Monday, April 09, 2012

Tin Drums

I read 'The Tin Drum' many years ago. The main character who refuses to grow up is gifted with a piercing shriek which can be used as a weapon. It seems his creator is recalling old skills in the nadir of his long and illustrious career. Günter Grass is undeniably Germany's most famous living writer. A Nobel prizewinner - the inevitable passport to comment on global politics - his postwar emergent role as the country's moral conscience was rather undermined in 2006 when it became known (much too late) that the teenage Grass had served in the Waffen SS. But 'with his last drop of ink' Grass has triggered a furious row with a poem which criticises Israel.
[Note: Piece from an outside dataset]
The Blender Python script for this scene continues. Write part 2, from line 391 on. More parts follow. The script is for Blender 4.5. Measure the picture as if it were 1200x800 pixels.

How very European and moralistic of him and how beautifully timed. The European tradition of accusing Israel of mass murder at Passover is hardly original. Grass raises the unlikely spectre of Israel "annihilating" the Iranian people – using a German verb, auslöschen, which comes dangerously close to evoking the Holocaust. To call him antisemitic is naïve – instead he seems to have a pathological need to be thought of as one, banging his tin drum being nothing more that attention-seeking. He seems remarkably unaware, as so many European commentators are, of the real state of affairs in the Middle East, in consequence the weight lent to the propaganda machine in Tehran by his remarks is likely to add fuel to a smouldering ember rather than extinguish it. He suggests, quite disgracefully, that there is a moral equivalence between the Israeli position and that of Iran – Netanyahu has had little choice but to bang his tin drum as aggressively as the mad despot in Tehran whose puppet masters tell him what to say in respect of Israel and its right to exist. Quite rightly, neither country is prepared to allow the world to use it as a chessboard to reconfigure the realpolitik of the region simply because they wish the problem would go away. Will the Israelis strike pre-emptively? I think not; they merely bang away as loudly and aggressively as their enemies - the latest being Grass is persona non grata  in Israel and there are howls to strip him of the Nobel. The ayatollahs in Persia realise only too well, however, that their enemies are capable of sending them all back to the Dark Ages in a flurry of gamma rays. 

1 comment:

  1. People like Grass have a voice and gain a following based on past exploits or accomplishments some of which might pass for political action. But mostly, fame earned in another sphere becomes a vehicle for proclaiming some of the most poisonous rubbish. Grass himself apparently hasn't grown much past, oh..., about 16.